Once sorted, computing waiting times becomes trivial: the i-th process in the sorted order waited for all the processes before it to finish. So its waiting time is the running sum of burst times of processes 0 through i-1. This is just a prefix sum.

Think of it like a queue at a bank. If everyone lines up by how long their transaction takes (shortest first), you minimize the total waiting time for all customers. Sorting gives us this optimal line-up instantly.

Step-by-Step Explanation

Let's trace through with bt = [4, 3, 7, 1, 2]:

Step 1: Start with the unsorted burst times: [4, 3, 7, 1, 2].

Step 2: Sort the array in ascending order: [1, 2, 3, 4, 7]. This gives us the SJF execution order — shortest burst first.

Step 3: Process the first job (burst = 1).
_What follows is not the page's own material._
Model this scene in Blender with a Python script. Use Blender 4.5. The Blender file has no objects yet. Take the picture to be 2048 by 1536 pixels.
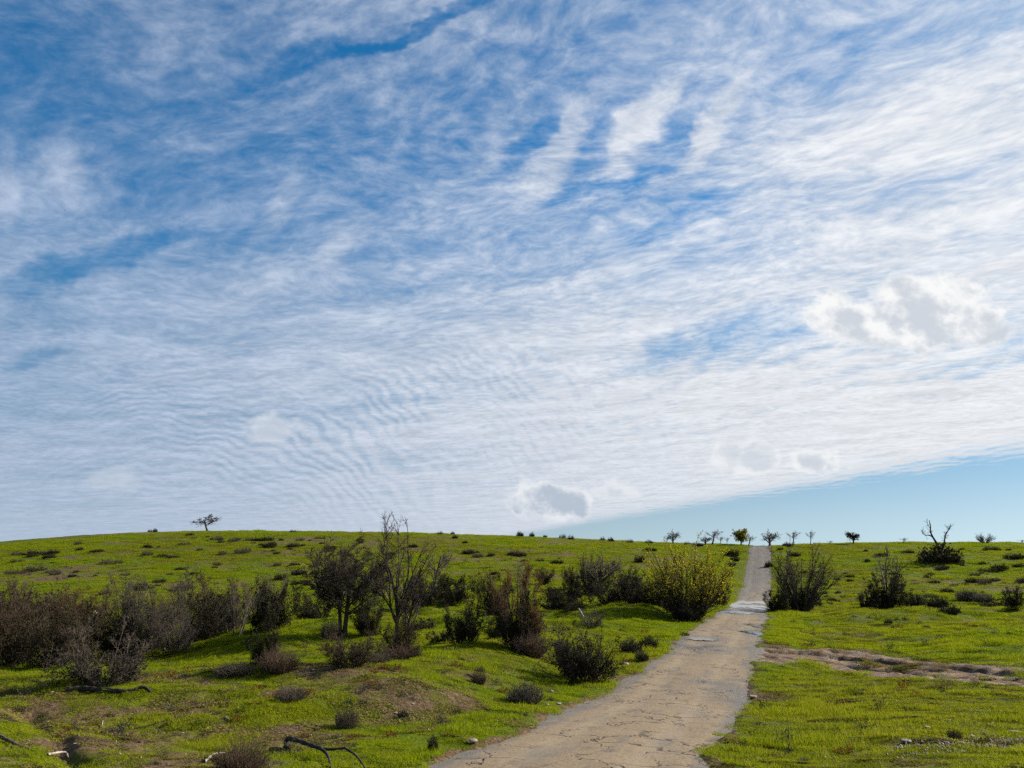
import bpy, math, random
import numpy as np

# =====================================================================
# CAMERA, SKY, SUN, EXPOSURE
# =====================================================================
scene = bpy.context.scene
col = scene.collection
R = math.radians
FPX = 1540.0                       # focal length in pixels of the 2048 px wide photograph
PITCH = R(12.17)
CAMZ = 6.0
SP, CP = math.sin(PITCH), math.cos(PITCH)

cam_data = bpy.data.cameras.new('camera')
cam = bpy.data.objects.new('camera', cam_data)
col.objects.link(cam)
cam.location = (0, 0, CAMZ)
cam.rotation_euler = (math.pi / 2 + PITCH, 0, 0)
cam_data.sensor_width = 36.0
cam_data.lens = 36.0 * FPX / 2048.0
cam_data.clip_start = 0.1
cam_data.clip_end = 20000
scene.camera = cam

SUN_EL, SUN_AZ = R(29), R(66)      # azimuth measured to the right of the view axis (+Y)
SUN = (math.sin(SUN_AZ) * math.cos(SUN_EL), math.cos(SUN_AZ) * math.cos(SUN_EL), math.sin(SUN_EL))
sun_data = bpy.data.lights.new('sun', 'SUN')
sun_data.energy = 5.0
sun_data.angle = R(0.55)
sun_data.color = (1.0, 0.93, 0.80)
sun = bpy.data.objects.new('sun', sun_data)
col.objects.link(sun)
sun.rotation_euler = (math.pi / 2 - SUN_EL, 0, -SUN_AZ + math.pi)
sun.location = (40, 20, 60)

vs = scene.view_settings
vs.view_transform = 'Standard'
vs.look = 'None'
vs.gamma = 1.0
vs.use_curve_mapping = False
EXPOSURE = 0.85
vs.exposure = EXPOSURE
scene.cycles.use_denoising = False
scene.cycles.max_bounces = 6
scene.cycles.diffuse_bounces = 3
scene.cycles.transmission_bounces = 3
scene.cycles.transparent_max_bounces = 8
scene.cycles.use_adaptive_sampling = True
scene.cycles.adaptive_threshold = 0.02


# ---- a little expression layer over shader nodes ---------------------
class Sock:
    def __init__(self, nt, s):
        self.nt, self.s = nt, s

    def _m(self, op, *o, clamp=False):
        n = self.nt.nodes.new('ShaderNodeMath')
        n.operation = op
        n.use_clamp = clamp
        for i, x in enumerate((self,) + o):
            if isinstance(x, Sock):
                self.nt.links.new(x.s, n.inputs[i])
            else:
                n.inputs[i].default_value = x
        return Sock(self.nt, n.outputs[0])

    def __add__(self, o): return self._m('ADD', o)
    __radd__ = __add__
    def __sub__(self, o): return self._m('SUBTRACT', o)
    def __rsub__(self, o): return (self * -1.0) + o
    def __mul__(self, o): return self._m('MULTIPLY', o)
    __rmul__ = __mul__
    def __truediv__(self, o): return self._m('DIVIDE', o)
    def max(self, o): return self._m('MAXIMUM', o)
    def min(self, o): return self._m('MINIMUM', o)
    def sin(self): return self._m('SINE')
    def sqrt(self): return self._m('SQRT')
    def pow(self, o): return self._m('POWER', o)
    def abs(self): return self._m('ABSOLUTE')
    def clamp(self): return self._m('ADD', 0.0, clamp=True)

    def ss(self, a, b, lo=0.0, hi=1.0):
        n = self.nt.nodes.new('ShaderNodeMapRange')
        n.interpolation_type = 'SMOOTHSTEP'
        self.nt.links.new(self.s, n.inputs['Value'])
        for k, v in zip(('From Min', 'From Max', 'To Min', 'To Max'), (a, b, lo, hi)):
            if isinstance(v, Sock):
                self.nt.links.new(v.s, n.inputs[k])
            else:
                n.inputs[k].default_value = v
        return Sock(self.nt, n.outputs[0])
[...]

It starts immediately at time 0, so waiting time = 0. After it finishes, current time = 0 + 1 = 1.

Step 4: Process the second job (burst = 2). It waited while the first job ran, so waiting time = 1. Current time = 1 + 2 = 3.
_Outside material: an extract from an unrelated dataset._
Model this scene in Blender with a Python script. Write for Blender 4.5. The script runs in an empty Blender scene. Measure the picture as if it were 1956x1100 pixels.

Step 5: Process the third job (burst = 3). It waited for the first two jobs to complete, so waiting time = 3. Current time = 3 + 3 = 6.

Step 6: Process the fourth job (burst = 4). Waiting time = 6 (sum of previous bursts: 1 + 2 + 3). Current time = 6 + 4 = 10.

Step 7: Process the last job (burst = 7). Waiting time = 10 (sum of all previous: 1 + 2 + 3 + 4). Current time = 10 + 7 = 17.

Step 8: All processes complete. Total waiting time = 0 + 1 + 3 + 6 + 10 = 20. Average = 20 / 5 = 4.

Optimal — Sort Then Compute Waiting Times — After sorting burst times, we process jobs left to right, building a running sum of waiting times in the secondary row. Each job's wait equals the cumulative burst of all preceding jobs.

Algorithm

  1. Sort the burst time array bt in ascending order
  2. Initialize current_time = 0 and total_wait = 0
  3. For each burst time bt[i] in sorted order:
    a. Add current_time to total_wait (this is process i's waiting time)
    b. Advance current_time by bt[i]
  4. Return total_wait / n (integer division for floor)

Code

#include <vector>
#include <algorithm>
using namespace std;

class Solution {
public:
    long long solve(vector<int>& bt) {
        int n = bt.size();
        sort(bt.begin(), bt.end());

        long long totalWait = 0;
        long long currentTime = 0;

        for (int i = 0; i < n; i++) {
            totalWait += currentTime;
            currentTime += bt[i];
        }

        return totalWait / n;
    }
};
class Solution:
    def solve(self, bt):
        n = len(bt)
        bt.sort()

        total_wait = 0
        current_time = 0

        for burst in bt:
            total_wait += current_time
            current_time += burst

        return total_wait // n
import java.util.Arrays;

class Solution {
    long solve(int[] bt) {
        int n = bt.length;
        Arrays.sort(bt);

        long totalWait = 0;
        long currentTime = 0;

        for (int i = 0; i < n; i++) {
            totalWait += currentTime;
            currentTime += bt[i];
        }

        return totalWait / n;
    }
}

Complexity Analysis

Time Complexity: O(n log n)

Sorting the burst times takes O(n log n) using an efficient comparison sort (like merge sort or introsort). The subsequent loop to compute waiting times is O(n). The dominant term is the sort, giving O(n log n) overall. For n = 10^5, this is roughly 1.7 × 10^6 operations — well within time limits.

Space Complexity: O(1) auxiliary

If we sort in-place (which most standard library sorts do), we only need a constant amount of extra space for the running variables totalWait and currentTime. The sorting itself may use O(log n) stack space for recursion, but no auxiliary data structures proportional to n are needed.